___ Data lines ___

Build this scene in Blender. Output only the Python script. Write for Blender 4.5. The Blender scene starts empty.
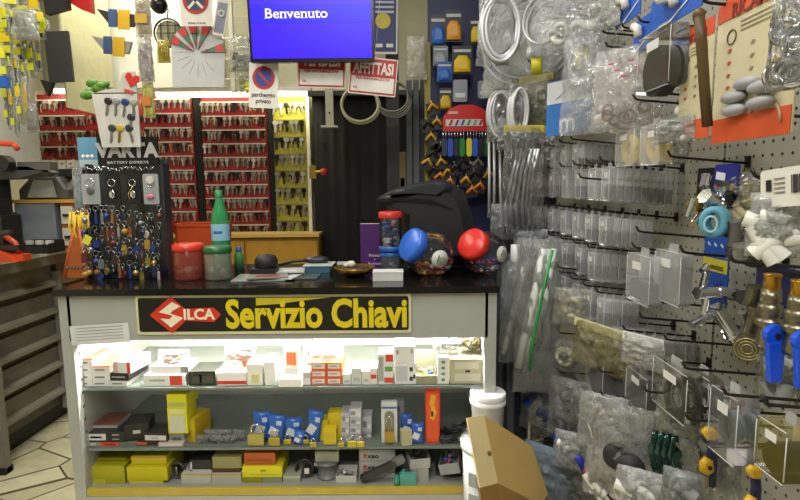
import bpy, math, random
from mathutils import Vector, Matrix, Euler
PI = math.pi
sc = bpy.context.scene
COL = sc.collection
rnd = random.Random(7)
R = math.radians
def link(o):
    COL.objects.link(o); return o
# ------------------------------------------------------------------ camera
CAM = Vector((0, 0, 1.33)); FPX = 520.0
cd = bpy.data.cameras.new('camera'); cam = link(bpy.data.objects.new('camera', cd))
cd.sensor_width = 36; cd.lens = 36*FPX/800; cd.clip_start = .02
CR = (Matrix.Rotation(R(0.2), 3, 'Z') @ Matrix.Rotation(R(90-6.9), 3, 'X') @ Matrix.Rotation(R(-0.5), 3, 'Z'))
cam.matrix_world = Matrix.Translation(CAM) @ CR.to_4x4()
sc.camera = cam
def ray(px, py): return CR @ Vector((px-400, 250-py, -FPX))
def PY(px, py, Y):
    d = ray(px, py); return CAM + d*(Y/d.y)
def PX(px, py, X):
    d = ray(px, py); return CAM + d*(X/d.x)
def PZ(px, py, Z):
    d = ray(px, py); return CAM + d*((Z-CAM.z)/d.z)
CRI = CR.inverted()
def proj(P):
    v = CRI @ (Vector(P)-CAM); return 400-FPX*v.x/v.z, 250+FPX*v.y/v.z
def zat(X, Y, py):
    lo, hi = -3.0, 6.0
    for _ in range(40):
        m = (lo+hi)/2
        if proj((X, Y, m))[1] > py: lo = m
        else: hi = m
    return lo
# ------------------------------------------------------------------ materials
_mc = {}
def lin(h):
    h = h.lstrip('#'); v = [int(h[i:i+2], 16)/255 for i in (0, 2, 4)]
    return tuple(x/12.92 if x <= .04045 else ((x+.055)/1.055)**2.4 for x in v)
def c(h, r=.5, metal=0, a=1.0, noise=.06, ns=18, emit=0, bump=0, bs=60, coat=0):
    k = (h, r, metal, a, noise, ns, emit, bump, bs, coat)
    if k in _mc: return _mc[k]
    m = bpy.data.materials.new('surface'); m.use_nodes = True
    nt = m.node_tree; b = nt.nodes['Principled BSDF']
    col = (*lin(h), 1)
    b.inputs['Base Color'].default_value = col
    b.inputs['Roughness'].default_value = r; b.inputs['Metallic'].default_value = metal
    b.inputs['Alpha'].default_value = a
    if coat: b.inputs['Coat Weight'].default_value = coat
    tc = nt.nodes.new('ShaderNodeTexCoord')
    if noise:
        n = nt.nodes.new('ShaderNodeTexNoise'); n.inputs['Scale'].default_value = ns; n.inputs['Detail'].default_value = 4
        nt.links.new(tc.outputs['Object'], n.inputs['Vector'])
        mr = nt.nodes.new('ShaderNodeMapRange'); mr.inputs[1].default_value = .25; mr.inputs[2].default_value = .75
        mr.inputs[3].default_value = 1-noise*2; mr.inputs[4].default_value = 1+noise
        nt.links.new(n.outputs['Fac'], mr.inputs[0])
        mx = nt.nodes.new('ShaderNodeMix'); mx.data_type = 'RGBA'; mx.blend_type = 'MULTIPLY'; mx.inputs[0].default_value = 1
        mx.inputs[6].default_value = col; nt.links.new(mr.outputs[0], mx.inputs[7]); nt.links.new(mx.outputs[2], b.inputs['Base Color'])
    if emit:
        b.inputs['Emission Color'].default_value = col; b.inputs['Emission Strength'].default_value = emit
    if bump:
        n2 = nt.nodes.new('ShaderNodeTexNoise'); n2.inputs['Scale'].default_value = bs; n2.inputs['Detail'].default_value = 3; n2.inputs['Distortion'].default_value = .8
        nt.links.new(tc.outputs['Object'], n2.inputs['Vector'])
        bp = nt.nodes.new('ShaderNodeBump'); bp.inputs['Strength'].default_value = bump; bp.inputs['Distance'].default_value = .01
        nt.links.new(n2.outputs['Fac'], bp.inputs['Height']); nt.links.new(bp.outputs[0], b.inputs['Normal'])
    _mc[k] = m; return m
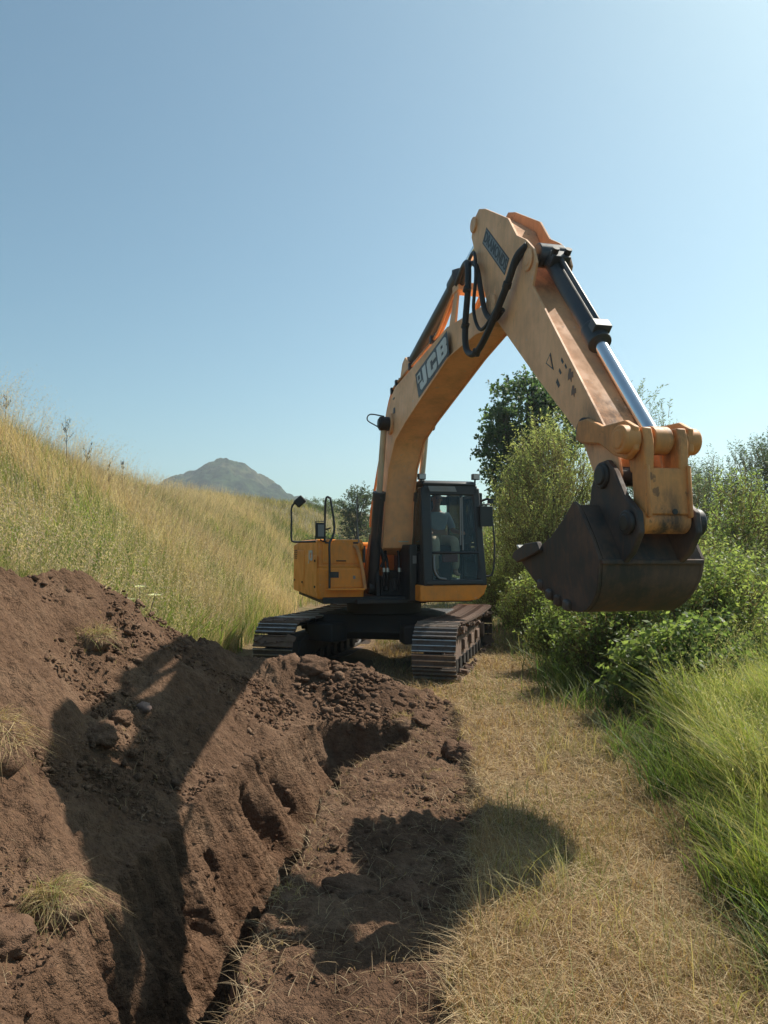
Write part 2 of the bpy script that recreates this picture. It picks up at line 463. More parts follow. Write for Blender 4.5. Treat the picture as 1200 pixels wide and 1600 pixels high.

___

◆ Stated problem
Write out the records above once more, word for word, with no pictures.

◆ Solution
Build this scene in Blender. Output only the Python script. Write for Blender 4.5. The Blender scene starts empty.
import bpy, math, random
from mathutils import Vector, Matrix, Euler
PI = math.pi
sc = bpy.context.scene
COL = sc.collection
rnd = random.Random(7)
R = math.radians
def link(o):
    COL.objects.link(o); return o
# ------------------------------------------------------------------ camera
CAM = Vector((0, 0, 1.33)); FPX = 520.0
cd = bpy.data.cameras.new('camera'); cam = link(bpy.data.objects.new('camera', cd))
cd.sensor_width = 36; cd.lens = 36*FPX/800; cd.clip_start = .02
CR = (Matrix.Rotation(R(0.2), 3, 'Z') @ Matrix.Rotation(R(90-6.9), 3, 'X') @ Matrix.Rotation(R(-0.5), 3, 'Z'))
cam.matrix_world = Matrix.Translation(CAM) @ CR.to_4x4()
sc.camera = cam
def ray(px, py): return CR @ Vector((px-400, 250-py, -FPX))
def PY(px, py, Y):
    d = ray(px, py); return CAM + d*(Y/d.y)
def PX(px, py, X):
    d = ray(px, py); return CAM + d*(X/d.x)
def PZ(px, py, Z):
    d = ray(px, py); return CAM + d*((Z-CAM.z)/d.z)
CRI = CR.inverted()
def proj(P):
    v = CRI @ (Vector(P)-CAM); return 400-FPX*v.x/v.z, 250+FPX*v.y/v.z
def zat(X, Y, py):
    lo, hi = -3.0, 6.0
    for _ in range(40):
        m = (lo+hi)/2
        if proj((X, Y, m))[1] > py: lo = m
        else: hi = m
    return lo
# ------------------------------------------------------------------ materials
_mc = {}
def lin(h):
    h = h.lstrip('#'); v = [int(h[i:i+2], 16)/255 for i in (0, 2, 4)]
    return tuple(x/12.92 if x <= .04045 else ((x+.055)/1.055)**2.4 for x in v)
def c(h, r=.5, metal=0, a=1.0, noise=.06, ns=18, emit=0, bump=0, bs=60, coat=0):
    k = (h, r, metal, a, noise, ns, emit, bump, bs, coat)
    if k in _mc: return _mc[k]
    m = bpy.data.materials.new('surface'); m.use_nodes = True
    nt = m.node_tree; b = nt.nodes['Principled BSDF']
    col = (*lin(h), 1)
    b.inputs['Base Color'].default_value = col
    b.inputs['Roughness'].default_value = r; b.inputs['Metallic'].default_value = metal
    b.inputs['Alpha'].default_value = a
    if coat: b.inputs['Coat Weight'].default_value = coat
    tc = nt.nodes.new('ShaderNodeTexCoord')
    if noise:
        n = nt.nodes.new('ShaderNodeTexNoise'); n.inputs['Scale'].default_value = ns; n.inputs['Detail'].default_value = 4
        nt.links.new(tc.outputs['Object'], n.inputs['Vector'])
        mr = nt.nodes.new('ShaderNodeMapRange'); mr.inputs[1].default_value = .25; mr.inputs[2].default_value = .75
        mr.inputs[3].default_value = 1-noise*2; mr.inputs[4].default_value = 1+noise
        nt.links.new(n.outputs['Fac'], mr.inputs[0])
        mx = nt.nodes.new('ShaderNodeMix'); mx.data_type = 'RGBA'; mx.blend_type = 'MULTIPLY'; mx.inputs[0].default_value = 1
        mx.inputs[6].default_value = col; nt.links.new(mr.outputs[0], mx.inputs[7]); nt.links.new(mx.outputs[2], b.inputs['Base Color'])
    if emit:
        b.inputs['Emission Color'].default_value = col; b.inputs['Emission Strength'].default_value = emit
    if bump:
        n2 = nt.nodes.new('ShaderNodeTexNoise'); n2.inputs['Scale'].default_value = bs; n2.inputs['Detail'].default_value = 3; n2.inputs['Distortion'].default_value = .8
        nt.links.new(tc.outputs['Object'], n2.inputs['Vector'])
        bp = nt.nodes.new('ShaderNodeBump'); bp.inputs['Strength'].default_value = bump; bp.inputs['Distance'].default_value = .01
        nt.links.new(n2.outputs['Fac'], bp.inputs['Height']); nt.links.new(bp.outputs[0], b.inputs['Normal'])
    _mc[k] = m; return m
Write part 2 of the bpy script that recreates this picture. It picks up at line 463. More parts follow. Write for Blender 4.5. Treat the picture as 1200 pixels wide and 1600 pixels high.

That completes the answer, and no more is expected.